Что же вызывает эти дикие вопли? А вот что: вместо того, чтобы заклеймить какой-нибудь один порочный характер, — скажем, игрока, честолюбца, скупца, лицемера, — что́ вооружило бы против автора всего лишь один стан врагов, автор избрал способ свободного построения комедии, или, вернее, составил такой план, который дал ему возможность подвергнуть критике ряд злоупотреблений, пагубных для общества. Но так как в глазах цензора просвещенного это не является недостатком пьесы, то все мои цензоры, одобрив ее, требовали постановки ее на сцене. В конце концов пришлось уступить, и вот сильные мира сего к вящему своему негодованию увидели на сцене.
(Гюден) [40]
О, как я сожалею, что не воспользовался нравственным этим сюжетом для какой-нибудь страшной, кровавой трагедии! Вложив кинжал в руку оскорбленного жениха, которого я бы уж не назвал Фигаро, я заставил бы его в пылу ревности заколоть по всем правилам приличия высокопоставленного распутника. А так как он отмщал бы за свою честь в плавных и громозвучных стихах и так как мой ревнивец, по меньшей мере в генеральском чине, имел бы соперником своим какого-нибудь чудовищного тирана, который безжалостно угнетает свой несчастный народ, то все это, будучи весьма далеко от наших нравов, не задело бы, думается, никого.
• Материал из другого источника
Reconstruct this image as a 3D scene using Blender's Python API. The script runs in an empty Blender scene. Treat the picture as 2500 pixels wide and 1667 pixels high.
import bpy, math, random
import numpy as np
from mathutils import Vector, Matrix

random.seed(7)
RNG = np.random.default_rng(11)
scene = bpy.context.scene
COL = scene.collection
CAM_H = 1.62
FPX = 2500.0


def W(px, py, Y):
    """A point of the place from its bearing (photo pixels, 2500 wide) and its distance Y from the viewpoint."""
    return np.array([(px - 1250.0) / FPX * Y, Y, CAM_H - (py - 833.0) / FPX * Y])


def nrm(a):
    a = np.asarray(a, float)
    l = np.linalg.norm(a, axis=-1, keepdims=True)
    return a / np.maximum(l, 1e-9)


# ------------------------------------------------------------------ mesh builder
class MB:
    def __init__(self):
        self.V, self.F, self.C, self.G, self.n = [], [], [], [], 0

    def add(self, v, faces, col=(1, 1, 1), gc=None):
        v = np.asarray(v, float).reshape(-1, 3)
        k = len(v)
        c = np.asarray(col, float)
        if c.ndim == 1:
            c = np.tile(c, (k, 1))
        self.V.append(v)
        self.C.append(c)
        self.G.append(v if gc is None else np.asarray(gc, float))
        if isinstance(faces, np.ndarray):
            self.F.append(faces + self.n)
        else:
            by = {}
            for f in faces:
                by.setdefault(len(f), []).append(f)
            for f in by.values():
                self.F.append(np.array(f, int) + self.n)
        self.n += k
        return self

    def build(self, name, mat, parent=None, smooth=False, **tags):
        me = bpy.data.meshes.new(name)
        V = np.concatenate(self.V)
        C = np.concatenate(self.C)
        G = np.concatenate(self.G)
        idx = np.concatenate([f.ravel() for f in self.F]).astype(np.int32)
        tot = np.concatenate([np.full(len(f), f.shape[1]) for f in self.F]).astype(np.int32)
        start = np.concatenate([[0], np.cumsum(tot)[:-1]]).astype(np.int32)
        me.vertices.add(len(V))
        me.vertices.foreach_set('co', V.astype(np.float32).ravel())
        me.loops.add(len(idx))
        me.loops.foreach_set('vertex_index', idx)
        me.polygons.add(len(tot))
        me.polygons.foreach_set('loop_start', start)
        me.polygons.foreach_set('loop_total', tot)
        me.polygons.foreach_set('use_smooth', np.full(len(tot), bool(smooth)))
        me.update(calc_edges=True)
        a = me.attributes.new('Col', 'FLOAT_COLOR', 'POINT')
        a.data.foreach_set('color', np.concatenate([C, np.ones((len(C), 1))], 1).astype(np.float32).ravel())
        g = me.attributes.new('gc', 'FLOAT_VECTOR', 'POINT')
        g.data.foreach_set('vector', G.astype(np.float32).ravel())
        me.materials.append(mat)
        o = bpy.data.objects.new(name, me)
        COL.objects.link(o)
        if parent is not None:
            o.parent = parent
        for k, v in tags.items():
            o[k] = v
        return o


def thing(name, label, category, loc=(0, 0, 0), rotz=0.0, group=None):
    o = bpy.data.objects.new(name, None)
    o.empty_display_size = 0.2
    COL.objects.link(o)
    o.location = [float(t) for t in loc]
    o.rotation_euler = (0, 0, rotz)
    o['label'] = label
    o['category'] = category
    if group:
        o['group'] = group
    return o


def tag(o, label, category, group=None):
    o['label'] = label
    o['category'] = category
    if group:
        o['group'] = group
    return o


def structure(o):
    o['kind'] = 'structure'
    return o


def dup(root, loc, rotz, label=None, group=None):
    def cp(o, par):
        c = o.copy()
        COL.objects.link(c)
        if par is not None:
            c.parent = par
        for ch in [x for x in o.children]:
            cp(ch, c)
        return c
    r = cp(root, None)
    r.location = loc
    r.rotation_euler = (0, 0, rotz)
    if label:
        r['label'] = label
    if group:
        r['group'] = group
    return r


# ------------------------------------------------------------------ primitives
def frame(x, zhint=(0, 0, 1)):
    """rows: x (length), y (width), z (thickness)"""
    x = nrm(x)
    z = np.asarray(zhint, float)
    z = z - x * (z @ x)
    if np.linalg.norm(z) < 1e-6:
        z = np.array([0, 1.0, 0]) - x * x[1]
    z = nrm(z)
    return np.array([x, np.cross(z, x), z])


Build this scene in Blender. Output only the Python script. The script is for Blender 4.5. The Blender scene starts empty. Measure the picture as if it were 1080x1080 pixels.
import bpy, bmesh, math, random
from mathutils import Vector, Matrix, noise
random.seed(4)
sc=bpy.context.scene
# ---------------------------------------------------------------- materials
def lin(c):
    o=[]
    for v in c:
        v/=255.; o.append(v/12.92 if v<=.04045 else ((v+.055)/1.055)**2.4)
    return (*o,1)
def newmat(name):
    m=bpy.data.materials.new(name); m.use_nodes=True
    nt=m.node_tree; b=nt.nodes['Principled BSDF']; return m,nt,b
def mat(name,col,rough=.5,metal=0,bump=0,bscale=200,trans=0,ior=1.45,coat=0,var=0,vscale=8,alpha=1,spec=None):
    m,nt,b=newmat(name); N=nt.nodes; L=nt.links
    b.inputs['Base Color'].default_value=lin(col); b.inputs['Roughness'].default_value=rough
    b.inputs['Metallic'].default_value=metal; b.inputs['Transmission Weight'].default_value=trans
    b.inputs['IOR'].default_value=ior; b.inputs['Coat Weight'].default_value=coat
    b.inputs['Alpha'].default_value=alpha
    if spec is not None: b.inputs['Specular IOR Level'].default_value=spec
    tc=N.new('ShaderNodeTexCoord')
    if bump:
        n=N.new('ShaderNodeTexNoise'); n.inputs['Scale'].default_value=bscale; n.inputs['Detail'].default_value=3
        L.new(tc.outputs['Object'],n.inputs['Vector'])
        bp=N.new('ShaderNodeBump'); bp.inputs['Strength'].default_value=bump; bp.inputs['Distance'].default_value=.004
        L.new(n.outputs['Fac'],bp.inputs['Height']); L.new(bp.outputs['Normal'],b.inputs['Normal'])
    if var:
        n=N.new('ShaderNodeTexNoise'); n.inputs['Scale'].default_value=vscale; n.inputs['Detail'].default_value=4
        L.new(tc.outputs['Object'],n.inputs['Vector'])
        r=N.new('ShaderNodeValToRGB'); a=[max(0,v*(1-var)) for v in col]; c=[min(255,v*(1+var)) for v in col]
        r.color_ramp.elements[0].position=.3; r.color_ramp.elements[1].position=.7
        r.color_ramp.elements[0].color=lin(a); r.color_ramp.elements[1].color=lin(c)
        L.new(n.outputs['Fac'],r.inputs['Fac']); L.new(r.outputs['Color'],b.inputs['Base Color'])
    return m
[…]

Все кричали бы: «Браво! Вот уж это правда нравоучительная пьеса!» И мы были бы спасены, я и мой дикарь Фигаро.
Но, желая лишь позабавить французов, а не исторгать потоки слез у их жен, я сделал моего преступного любовника юным вельможей того времени, расточительным, любящим поухаживать за дамами, даже несколько распутным, как почти все тогдашние вельможи. Но какой же еще упрек можно бросить со сцены вельможе, не оскорбив их всех разом, как не упрек в чрезмерном волокитстве? Не с указанием ли на этот их недостаток они примиряются легче всего? Я отсюда вижу, как многие из них стыдливо краснеют (и это с их стороны благородно!), признавая, что я прав.
Итак, намереваясь сделать моего вельможу лицом отрицательным, я, однако, из уважения и великодушия не приписал ему ни одного из пороков, свойственных черни. Вы скажете, что я и не мог этого сделать, что это нарушило бы всякое правдоподобие? Ну так, поскольку я этого не сделал, признайте же за моей пьесой хоть это достоинство.